--- Start of INPUT ROWS ---
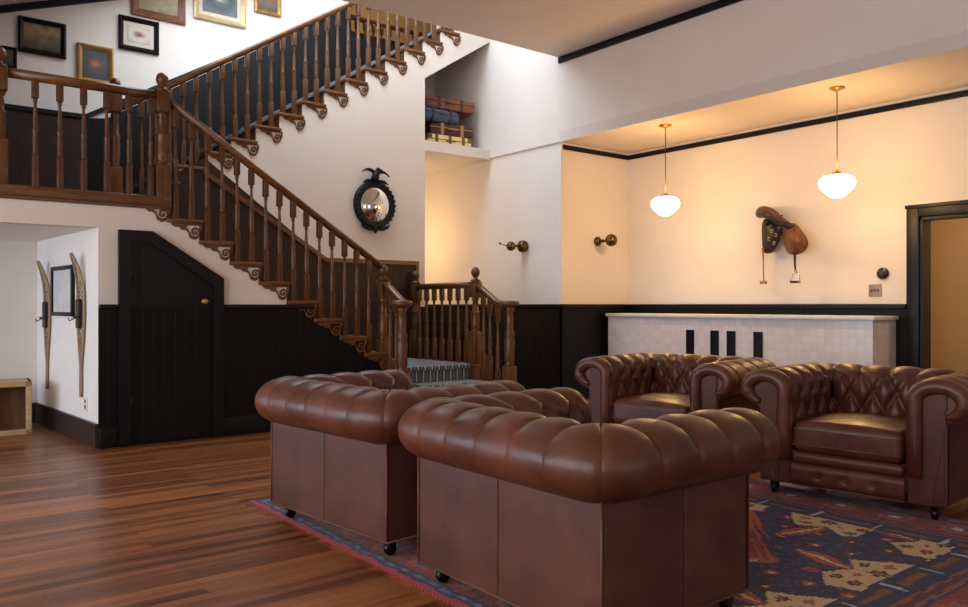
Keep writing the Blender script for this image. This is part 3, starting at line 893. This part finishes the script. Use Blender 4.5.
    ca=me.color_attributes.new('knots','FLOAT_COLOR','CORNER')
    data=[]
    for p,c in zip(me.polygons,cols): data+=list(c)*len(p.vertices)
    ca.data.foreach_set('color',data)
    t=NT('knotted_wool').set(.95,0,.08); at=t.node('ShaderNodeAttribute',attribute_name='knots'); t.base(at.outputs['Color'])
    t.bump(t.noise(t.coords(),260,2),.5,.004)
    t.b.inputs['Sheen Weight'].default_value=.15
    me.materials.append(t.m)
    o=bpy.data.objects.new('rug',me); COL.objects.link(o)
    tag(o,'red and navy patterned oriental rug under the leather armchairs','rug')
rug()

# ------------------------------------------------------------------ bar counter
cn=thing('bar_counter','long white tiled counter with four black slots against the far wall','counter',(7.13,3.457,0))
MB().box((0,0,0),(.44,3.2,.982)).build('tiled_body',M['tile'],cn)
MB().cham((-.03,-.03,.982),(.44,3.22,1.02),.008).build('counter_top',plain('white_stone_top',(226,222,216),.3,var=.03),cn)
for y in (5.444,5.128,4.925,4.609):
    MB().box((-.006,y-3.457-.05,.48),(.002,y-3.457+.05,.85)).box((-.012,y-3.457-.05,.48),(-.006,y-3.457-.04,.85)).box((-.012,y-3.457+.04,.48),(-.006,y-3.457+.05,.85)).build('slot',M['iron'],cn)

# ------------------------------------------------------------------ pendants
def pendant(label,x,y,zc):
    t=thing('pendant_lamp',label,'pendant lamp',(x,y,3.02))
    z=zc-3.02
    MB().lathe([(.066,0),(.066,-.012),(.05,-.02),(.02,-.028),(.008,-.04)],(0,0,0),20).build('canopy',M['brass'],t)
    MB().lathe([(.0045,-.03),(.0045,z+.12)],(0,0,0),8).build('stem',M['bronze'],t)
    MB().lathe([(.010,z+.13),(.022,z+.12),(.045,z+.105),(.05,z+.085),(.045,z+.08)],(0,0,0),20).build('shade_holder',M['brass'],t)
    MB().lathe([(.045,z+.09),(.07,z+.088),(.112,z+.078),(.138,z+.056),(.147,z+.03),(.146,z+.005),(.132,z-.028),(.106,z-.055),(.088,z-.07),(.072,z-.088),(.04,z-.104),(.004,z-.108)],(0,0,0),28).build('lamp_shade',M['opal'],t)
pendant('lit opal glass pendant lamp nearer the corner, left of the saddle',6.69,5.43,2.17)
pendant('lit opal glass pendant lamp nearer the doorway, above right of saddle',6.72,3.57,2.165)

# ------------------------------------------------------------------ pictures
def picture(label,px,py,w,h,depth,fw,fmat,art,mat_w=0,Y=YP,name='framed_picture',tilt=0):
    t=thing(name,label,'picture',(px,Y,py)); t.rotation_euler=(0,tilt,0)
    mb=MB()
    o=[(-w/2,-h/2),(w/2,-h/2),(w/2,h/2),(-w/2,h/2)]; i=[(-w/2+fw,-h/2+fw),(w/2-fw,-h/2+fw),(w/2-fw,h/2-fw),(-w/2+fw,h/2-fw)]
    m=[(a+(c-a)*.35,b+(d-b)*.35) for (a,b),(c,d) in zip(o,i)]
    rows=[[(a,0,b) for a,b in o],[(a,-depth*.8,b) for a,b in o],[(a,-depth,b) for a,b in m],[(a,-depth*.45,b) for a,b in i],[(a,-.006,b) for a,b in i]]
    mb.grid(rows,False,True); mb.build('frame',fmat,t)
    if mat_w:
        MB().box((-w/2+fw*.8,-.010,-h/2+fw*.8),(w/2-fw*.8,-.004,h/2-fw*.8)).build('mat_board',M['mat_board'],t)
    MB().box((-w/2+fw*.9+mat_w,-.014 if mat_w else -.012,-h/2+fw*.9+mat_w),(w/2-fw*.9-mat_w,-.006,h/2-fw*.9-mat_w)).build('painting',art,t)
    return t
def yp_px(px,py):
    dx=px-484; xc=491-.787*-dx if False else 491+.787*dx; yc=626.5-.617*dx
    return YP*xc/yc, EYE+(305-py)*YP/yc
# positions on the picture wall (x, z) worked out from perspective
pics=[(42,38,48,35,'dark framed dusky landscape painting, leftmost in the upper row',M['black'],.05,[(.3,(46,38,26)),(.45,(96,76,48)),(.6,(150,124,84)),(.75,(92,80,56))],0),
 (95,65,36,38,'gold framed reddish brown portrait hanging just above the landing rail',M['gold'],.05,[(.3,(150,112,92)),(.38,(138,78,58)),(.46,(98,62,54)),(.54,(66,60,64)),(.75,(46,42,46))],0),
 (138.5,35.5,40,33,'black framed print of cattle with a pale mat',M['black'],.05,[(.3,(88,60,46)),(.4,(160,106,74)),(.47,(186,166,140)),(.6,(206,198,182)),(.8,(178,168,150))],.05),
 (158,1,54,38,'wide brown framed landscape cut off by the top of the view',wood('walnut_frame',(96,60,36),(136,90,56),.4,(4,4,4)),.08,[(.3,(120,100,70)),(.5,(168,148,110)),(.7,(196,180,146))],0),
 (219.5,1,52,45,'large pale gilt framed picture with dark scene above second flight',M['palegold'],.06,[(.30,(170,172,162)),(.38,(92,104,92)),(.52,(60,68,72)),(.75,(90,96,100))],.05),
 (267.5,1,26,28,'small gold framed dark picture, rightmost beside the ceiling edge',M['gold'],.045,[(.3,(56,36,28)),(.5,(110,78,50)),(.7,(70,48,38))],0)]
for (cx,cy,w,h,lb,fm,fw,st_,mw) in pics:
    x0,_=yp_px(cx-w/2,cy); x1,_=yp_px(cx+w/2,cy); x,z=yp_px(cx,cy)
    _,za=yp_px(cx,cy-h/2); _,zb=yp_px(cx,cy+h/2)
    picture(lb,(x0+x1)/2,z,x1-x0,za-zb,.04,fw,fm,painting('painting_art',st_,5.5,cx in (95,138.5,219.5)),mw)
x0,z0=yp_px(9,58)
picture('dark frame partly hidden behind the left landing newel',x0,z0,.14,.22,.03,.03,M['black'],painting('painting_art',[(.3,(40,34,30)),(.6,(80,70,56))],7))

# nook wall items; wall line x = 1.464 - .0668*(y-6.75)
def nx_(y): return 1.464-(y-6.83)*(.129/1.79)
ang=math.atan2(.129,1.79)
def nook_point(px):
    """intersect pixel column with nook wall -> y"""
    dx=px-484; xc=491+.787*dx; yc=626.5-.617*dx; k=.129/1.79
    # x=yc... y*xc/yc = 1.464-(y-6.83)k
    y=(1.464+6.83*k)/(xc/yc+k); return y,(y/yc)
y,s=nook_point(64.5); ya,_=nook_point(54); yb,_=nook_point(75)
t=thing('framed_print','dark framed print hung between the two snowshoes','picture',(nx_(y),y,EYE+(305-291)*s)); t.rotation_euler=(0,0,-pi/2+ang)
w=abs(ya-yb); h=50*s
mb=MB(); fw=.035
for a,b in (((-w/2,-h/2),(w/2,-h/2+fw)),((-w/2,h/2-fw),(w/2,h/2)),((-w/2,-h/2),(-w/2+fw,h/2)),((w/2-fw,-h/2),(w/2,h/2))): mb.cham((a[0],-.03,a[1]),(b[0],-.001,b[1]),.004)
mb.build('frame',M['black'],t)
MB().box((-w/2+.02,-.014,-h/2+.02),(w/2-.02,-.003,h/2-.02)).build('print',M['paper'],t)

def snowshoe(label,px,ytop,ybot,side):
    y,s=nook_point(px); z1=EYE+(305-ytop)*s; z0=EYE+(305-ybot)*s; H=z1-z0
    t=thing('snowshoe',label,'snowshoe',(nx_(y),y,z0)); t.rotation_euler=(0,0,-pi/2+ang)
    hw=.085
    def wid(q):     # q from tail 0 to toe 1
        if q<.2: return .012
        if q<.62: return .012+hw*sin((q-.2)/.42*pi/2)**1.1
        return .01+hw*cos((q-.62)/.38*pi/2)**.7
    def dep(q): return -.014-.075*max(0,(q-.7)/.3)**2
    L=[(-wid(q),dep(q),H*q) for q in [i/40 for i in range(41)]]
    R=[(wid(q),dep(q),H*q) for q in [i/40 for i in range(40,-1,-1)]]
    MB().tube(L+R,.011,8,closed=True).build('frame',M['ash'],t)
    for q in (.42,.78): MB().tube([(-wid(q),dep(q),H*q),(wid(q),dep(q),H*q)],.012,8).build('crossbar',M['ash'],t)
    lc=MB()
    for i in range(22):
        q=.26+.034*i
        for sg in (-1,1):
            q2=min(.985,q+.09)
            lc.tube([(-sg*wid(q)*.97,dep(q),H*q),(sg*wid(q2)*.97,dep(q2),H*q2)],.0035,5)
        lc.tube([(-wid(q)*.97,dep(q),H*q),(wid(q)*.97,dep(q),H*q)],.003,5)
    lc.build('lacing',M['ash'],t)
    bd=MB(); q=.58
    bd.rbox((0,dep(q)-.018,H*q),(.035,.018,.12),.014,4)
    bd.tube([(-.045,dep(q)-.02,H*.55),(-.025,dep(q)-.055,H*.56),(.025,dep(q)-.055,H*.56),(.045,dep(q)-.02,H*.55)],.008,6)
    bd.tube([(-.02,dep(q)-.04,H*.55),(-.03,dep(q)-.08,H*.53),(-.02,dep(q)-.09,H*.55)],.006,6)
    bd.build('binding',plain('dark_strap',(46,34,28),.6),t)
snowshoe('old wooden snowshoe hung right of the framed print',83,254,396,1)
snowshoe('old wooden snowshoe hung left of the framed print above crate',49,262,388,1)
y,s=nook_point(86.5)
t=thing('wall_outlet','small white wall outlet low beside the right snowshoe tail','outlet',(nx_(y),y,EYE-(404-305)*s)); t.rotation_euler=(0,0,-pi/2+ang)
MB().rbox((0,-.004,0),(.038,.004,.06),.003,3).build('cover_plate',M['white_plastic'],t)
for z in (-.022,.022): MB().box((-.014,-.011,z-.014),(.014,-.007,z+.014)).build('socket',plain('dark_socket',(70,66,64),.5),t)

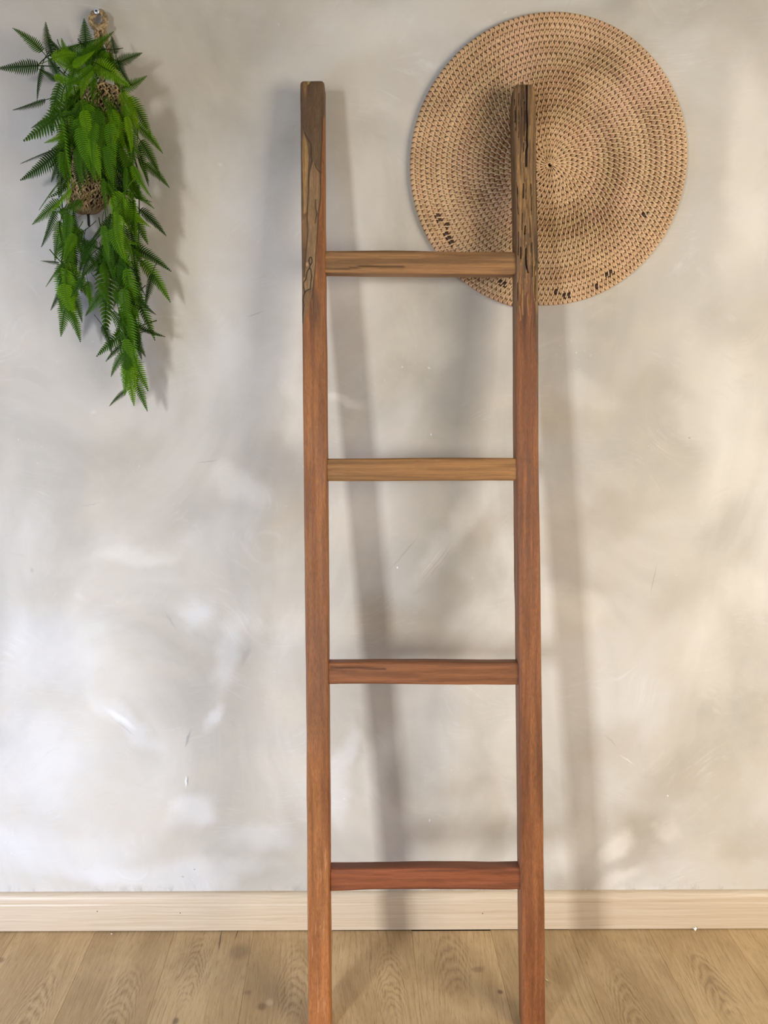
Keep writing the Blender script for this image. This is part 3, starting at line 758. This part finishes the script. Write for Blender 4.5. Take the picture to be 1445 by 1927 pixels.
--- End of INPUT ROWS ---
## PROBLEM TO SOLVE
Where a line above holds the string "image", show that line.

## ANSWER BELOW
Keep writing the Blender script for this image. This is part 3, starting at line 893. This part finishes the script. Use Blender 4.5.
Keep writing the Blender script for this image. This is part 3, starting at line 758. This part finishes the script. Write for Blender 4.5. Take the picture to be 1445 by 1927 pixels.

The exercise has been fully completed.